Una jornada de rodaje de Savages (Oliver Stone, 2012), Benicio del Toro se acercó a John Travolta (Nueva Jersey, 1954) y le dijo que tenía algo que confesarle. A los 12 años había visto 14 veces Grease (Randal Kleiser, 1978) y aquella fascinación era una de las razones por las que hoy era actor. El musical ambientado en el Instituto Rydell no sólo marcó al actor portorriqueño, sino a toda una generación a la que tomó el relevo la generación siguiente. Ayer se celebró un encuentro en Cannes con el artista que dio vida tanto a Danny Zuco, como al Tony Manero de Fiebre del sábado noche (John Badham, 1977) y al Vincent Vega de Pulp Fiction (Quentin Tarantino, 1994). En suma, una leyenda viva de la cultura pop.
Su valor icónico quedó palpable con la presencia entre el público de actores que le pedían consejo, de directores noveles que le echaban los tejos para sus proyectos y de fans que prorrumpían en aplausos y en festejos con cada nuevo título de su filmografía desgranado. "¿Cuál es el secreto de tu conexión única con la audiencia?", le preguntó el crítico francés Didier Allouch, moderador del evento. El artista tres en uno, cantante, actor y bailarín, lo achacó a haber elegido siempre sus trabajos a partir de dos premisas irrenunciables: la confianza tanto en el personaje como en la historia. “Mi trabajo ha sido siempre convencer al espectador de que está en buenas manos”.
A esos condicionantes personales añadió uno ajeno con el que le aleccionó Marlon Brando cinco años antes de morir, durante la preparación del proyecto Acción civil (Steven Zaillian, 1998): “No te enroles en una película en la que el director no te quiera, porque si no siente por ti afecto, te quedarás diluido en el resultado final”. Quizás su bache artístico en los ochenta resida en haber desoído el consejo del protagonista de Un tranvía llamado deseo (Elia Kazan, 1951).

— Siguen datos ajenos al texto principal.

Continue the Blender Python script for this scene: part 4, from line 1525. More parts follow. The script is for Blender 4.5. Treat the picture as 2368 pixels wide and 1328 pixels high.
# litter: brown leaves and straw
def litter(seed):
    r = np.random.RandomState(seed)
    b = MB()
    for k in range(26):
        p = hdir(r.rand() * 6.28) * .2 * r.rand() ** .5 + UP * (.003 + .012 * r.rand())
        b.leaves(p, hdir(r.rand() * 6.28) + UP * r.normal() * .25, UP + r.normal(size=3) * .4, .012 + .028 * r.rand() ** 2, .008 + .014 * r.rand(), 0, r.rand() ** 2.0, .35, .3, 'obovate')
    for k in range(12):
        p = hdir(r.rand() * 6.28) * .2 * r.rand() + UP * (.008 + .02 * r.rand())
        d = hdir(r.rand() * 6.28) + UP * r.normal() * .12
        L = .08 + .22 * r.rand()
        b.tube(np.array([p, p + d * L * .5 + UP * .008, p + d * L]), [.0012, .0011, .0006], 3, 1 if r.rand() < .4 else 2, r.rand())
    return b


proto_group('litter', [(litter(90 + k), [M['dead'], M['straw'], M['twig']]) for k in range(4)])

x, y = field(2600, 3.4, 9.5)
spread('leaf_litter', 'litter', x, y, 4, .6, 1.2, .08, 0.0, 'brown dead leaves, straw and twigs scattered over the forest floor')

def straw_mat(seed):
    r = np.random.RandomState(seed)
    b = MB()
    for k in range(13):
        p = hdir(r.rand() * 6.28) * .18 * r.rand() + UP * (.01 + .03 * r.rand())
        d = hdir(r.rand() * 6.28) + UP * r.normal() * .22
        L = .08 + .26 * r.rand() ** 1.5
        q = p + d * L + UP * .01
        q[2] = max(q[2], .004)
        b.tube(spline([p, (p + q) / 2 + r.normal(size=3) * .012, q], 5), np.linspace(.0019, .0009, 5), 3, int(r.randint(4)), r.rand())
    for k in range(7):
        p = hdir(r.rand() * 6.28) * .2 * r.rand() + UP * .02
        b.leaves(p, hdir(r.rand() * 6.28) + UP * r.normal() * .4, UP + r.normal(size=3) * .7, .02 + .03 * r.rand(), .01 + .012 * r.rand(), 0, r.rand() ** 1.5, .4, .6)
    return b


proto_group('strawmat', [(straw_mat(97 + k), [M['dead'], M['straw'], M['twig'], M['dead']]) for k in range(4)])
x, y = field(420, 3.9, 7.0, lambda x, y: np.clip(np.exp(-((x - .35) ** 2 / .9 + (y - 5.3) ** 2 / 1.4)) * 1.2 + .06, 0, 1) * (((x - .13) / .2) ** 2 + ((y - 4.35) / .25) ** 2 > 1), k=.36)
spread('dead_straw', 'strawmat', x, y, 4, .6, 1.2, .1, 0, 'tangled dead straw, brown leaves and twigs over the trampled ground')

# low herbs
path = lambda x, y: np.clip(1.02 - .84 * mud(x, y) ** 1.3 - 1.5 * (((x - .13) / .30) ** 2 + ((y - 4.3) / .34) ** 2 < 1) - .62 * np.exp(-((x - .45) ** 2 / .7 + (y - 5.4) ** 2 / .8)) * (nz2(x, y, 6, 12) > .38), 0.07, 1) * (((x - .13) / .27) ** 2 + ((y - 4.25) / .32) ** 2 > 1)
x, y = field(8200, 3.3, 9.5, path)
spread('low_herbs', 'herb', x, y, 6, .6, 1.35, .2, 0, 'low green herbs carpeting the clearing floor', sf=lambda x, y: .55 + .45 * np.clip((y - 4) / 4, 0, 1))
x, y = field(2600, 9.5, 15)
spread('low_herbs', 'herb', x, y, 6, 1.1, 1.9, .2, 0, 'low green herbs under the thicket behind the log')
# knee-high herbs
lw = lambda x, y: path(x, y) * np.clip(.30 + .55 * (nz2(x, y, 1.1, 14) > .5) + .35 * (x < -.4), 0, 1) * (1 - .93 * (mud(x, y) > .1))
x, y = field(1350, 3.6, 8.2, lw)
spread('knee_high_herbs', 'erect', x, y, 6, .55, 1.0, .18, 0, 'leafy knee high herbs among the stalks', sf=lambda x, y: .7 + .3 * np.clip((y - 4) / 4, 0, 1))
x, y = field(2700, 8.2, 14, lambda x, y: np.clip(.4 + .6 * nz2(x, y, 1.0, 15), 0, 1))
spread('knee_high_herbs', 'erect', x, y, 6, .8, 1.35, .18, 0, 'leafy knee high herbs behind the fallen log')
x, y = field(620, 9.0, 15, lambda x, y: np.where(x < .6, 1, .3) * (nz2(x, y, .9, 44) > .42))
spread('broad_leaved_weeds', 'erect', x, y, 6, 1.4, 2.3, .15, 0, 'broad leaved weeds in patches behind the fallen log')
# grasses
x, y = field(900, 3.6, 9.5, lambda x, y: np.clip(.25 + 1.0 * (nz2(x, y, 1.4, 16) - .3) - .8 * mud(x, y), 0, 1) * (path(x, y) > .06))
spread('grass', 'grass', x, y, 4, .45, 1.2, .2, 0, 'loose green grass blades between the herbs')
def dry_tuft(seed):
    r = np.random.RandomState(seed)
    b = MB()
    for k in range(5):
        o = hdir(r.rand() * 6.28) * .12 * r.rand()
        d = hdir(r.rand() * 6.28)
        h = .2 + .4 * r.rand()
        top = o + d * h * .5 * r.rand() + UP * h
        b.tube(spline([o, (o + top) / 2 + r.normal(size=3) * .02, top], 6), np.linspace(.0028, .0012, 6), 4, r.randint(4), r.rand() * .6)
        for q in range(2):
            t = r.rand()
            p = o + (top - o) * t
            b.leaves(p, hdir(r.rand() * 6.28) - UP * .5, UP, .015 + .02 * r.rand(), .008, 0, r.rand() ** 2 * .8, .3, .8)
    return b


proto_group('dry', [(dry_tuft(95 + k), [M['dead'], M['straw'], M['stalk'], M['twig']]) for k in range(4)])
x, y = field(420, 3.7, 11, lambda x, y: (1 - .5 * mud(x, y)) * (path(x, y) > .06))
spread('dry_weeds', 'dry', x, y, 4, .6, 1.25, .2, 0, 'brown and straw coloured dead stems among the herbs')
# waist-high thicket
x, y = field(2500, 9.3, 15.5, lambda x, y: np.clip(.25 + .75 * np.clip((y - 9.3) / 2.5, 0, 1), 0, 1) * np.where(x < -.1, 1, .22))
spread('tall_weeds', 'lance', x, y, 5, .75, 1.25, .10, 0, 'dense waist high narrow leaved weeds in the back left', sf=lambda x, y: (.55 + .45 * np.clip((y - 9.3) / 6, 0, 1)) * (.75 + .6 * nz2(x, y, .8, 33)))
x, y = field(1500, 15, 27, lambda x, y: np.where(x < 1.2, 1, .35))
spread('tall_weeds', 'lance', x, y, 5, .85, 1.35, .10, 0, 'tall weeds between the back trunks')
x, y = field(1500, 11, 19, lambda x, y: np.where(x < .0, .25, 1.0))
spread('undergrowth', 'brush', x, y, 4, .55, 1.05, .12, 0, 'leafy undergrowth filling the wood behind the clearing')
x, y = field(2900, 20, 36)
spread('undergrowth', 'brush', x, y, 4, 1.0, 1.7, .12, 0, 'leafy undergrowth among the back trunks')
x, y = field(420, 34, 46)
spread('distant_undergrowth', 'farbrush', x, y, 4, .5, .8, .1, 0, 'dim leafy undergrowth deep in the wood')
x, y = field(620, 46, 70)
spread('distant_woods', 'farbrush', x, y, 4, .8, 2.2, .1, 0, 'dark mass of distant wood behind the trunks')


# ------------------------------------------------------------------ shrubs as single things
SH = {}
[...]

Reinvención, que no regreso
Dos películas le devolvieron el respaldo de la taquilla y de la crítica, la comedia Mira quién habla (Amy Heckerling, 1989) y, sobre todo, su sicario heroinómano en Pulp Fiction. “Durante aquellos años me molestaba el término regreso, porque yo no me había ido a ningún sitio”, reconoció Travolta. El término que sí le encaja es el de reinvención. “Ese soy yo. Y lo soy porque me aburre mi personalidad. Me encanta crear personajes”.
Al respecto, citó como ejemplo la técnica a la que recurrieron él y su coprotagonista en el filme de acción Cara a cara (John Woo, 1997), Nicolas Cage para hacer creíbles sus personajes, un agente del FBI y un terrorista que se suplantan recíprocamente la personalidad: “Nic tiene una forma de andar y de moverse que asoma en todos sus papeles, una personalidad única. En cambio, yo, me convierto en seres distintos. Así que optamos porque yo lo imitara a él en lugar de hacerlo a la inversa”.
Dos veces matón en Cannes
El actor de Hollywood ha definido al hongkonés como un buen director, así como a Tarantino, a Mike Nichols, con el que trabajó en Primary Colors en 1998, y a Robert Altman, que lo dirigió en una adaptación televisiva de El montaplatos, de Harold Pinter, en 1987. "Todos los grandes realizadores tienen algo en común: confiar en los actores que han elegido. Y eso es así porque hacen sus deberes antes del rodaje". Dos de los directores citados le procuraron un par de las cuatro películas que le han hecho pisar la alfombra roja de Cannes.
La primera ocasión que el actor de ascendencia irlandesa e italiana paseó por La Croisette fue con Grease. En 1994, “un pequeño bocado de realidad” llamado Pulp Fiction se alzaba con la Palma de Oro del festival y en 1998 Primary Colors lo inauguraba. Esta edición, Travolta visita la muestra internacional en calidad de actor y de productor del 'biopic' Gotti, sobre el mayor capo de la mafia de Estados Unidos. Lejos queda ya la inocencia de aquel niño que se convirtió en cinéfilo con cinco años, después de ver La Strada (Federico Fellini, 1954): “Giuleta Massina nunca ganó el Óscar, pero yo se lo di viéndola. Ella me enseñó el efecto imborrable de una buena actuación”.